Gostos a parte, o fato é que Tales from Topographic Oceans obrigatoriamente tem que ser ouvido pelo menos uma vez por alguém que queira conhecer rock progressivo. É a partir daqui que o Yes se tornou O Yes. Mesmo com Close to the Edge sendo uma obra-prima, foi com Tales from Topographic Oceans que o Yes saiu dos teatros e pubs para lotar estádios pela Europa, Estados Unidos e Japão, fazendo o progressivo crescer ainda mais e levando para as grandes arenas bandas como Pink Floyd e Emerson Lake & Palmer.
É impressionante como apenas cinco pessoas acabaram construindo uma obra tão rica e valiosa para o mundo, mesmo com as divisões de pensamentos sempre drásticas sobre ele. É fato, ou você irá amar ou irá detestar, principalmente por ser uma obra tão complexa, o que faz do LP, após cinquanta anos, ainda conquistar seguidores e detratores, como a velha bíblia do início do texto.
Eu comprei “Tales…” em vinil lá pelos idos de 1986, e por um bom tempo foi meu disco favorito do Yes, e até hoje está no meu top 3 da banda. Minha versão era a reedição brasileira da metade dos anos 80, com a parte interna da capa impressa em preto e branco, o que dificultava ver as fotos. Não tenho muita coisa a acrescentar sobre o que foi escrito aqui, a não ser duas coisas: em primeiro lugar, a parte 2 da suíte é a mais fraca, na minha opinião; em segundo, como seria bom se o Yes tivesse condensado a suíte completa e tocado em mais shows…
De todo modo, ainda tenho o sonho de ver “Tales…” em gravação ao vivo de boa qualidade lançada oficialmente. A única versão ao vivo completa que ouvi estava num pirata italiano que um amigo me emprestou, e tinha tanto barulho da plateia que você tinha que tinha que adivinhar o que a banda estava tocando.

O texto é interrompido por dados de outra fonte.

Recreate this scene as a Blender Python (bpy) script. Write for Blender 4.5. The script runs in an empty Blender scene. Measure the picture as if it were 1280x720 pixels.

Ah, como eu amo esse álbum, patrão… Até hoje é o meu favorito do Yes, independente das opiniões de terceiros. Na minha opinião, o quinteto atingiu seu verdadeiro ápice criativo neste ousadíssimo LP duplo de apenas 4 longas canções, uma em cada lado do disco (é mole ou quer mais?) e nunca mais atingiria outro patamar de criatividade como esse nos álbuns seguintes. Jon Anderson compôs e cantou como nunca em TFTO, Steve Howe e Chris Squire (RIP) também fizeram bonito nos backings vocais e em seus respectivos instrumentos, Alan White (RIP) fez sua grande estreia nas baquetas e com o tempo não se mostrava tão “contraditório” quanto o antecessor Bill Bruford. Tudo muito bem conduzido pelo grande produtor Eddy Offord. E quanto á Rick Wakeman, bem, deixa pra lá… Os fãs já sabem da história. Ah, e tem também a capa do Roger Dean embalando o pacote… Gente, que arte linda que ele criou para o TFTO, daquelas de deixar até os grandes mestres da pintura (como Picasso, Michelangelo e Da Vinci) mortos de inveja! Enfim, Tales from Topopgraphic Oceans pode ser hoje resumido através da passagem bíblica que diz: “A pedra rejeitada pelos obreiros agora tornou-se a pedra angular” (Salmo 118), e que merece sim ser ouvido do começo ao fim sem nenhum sinal de preconceito, como é o meu caso.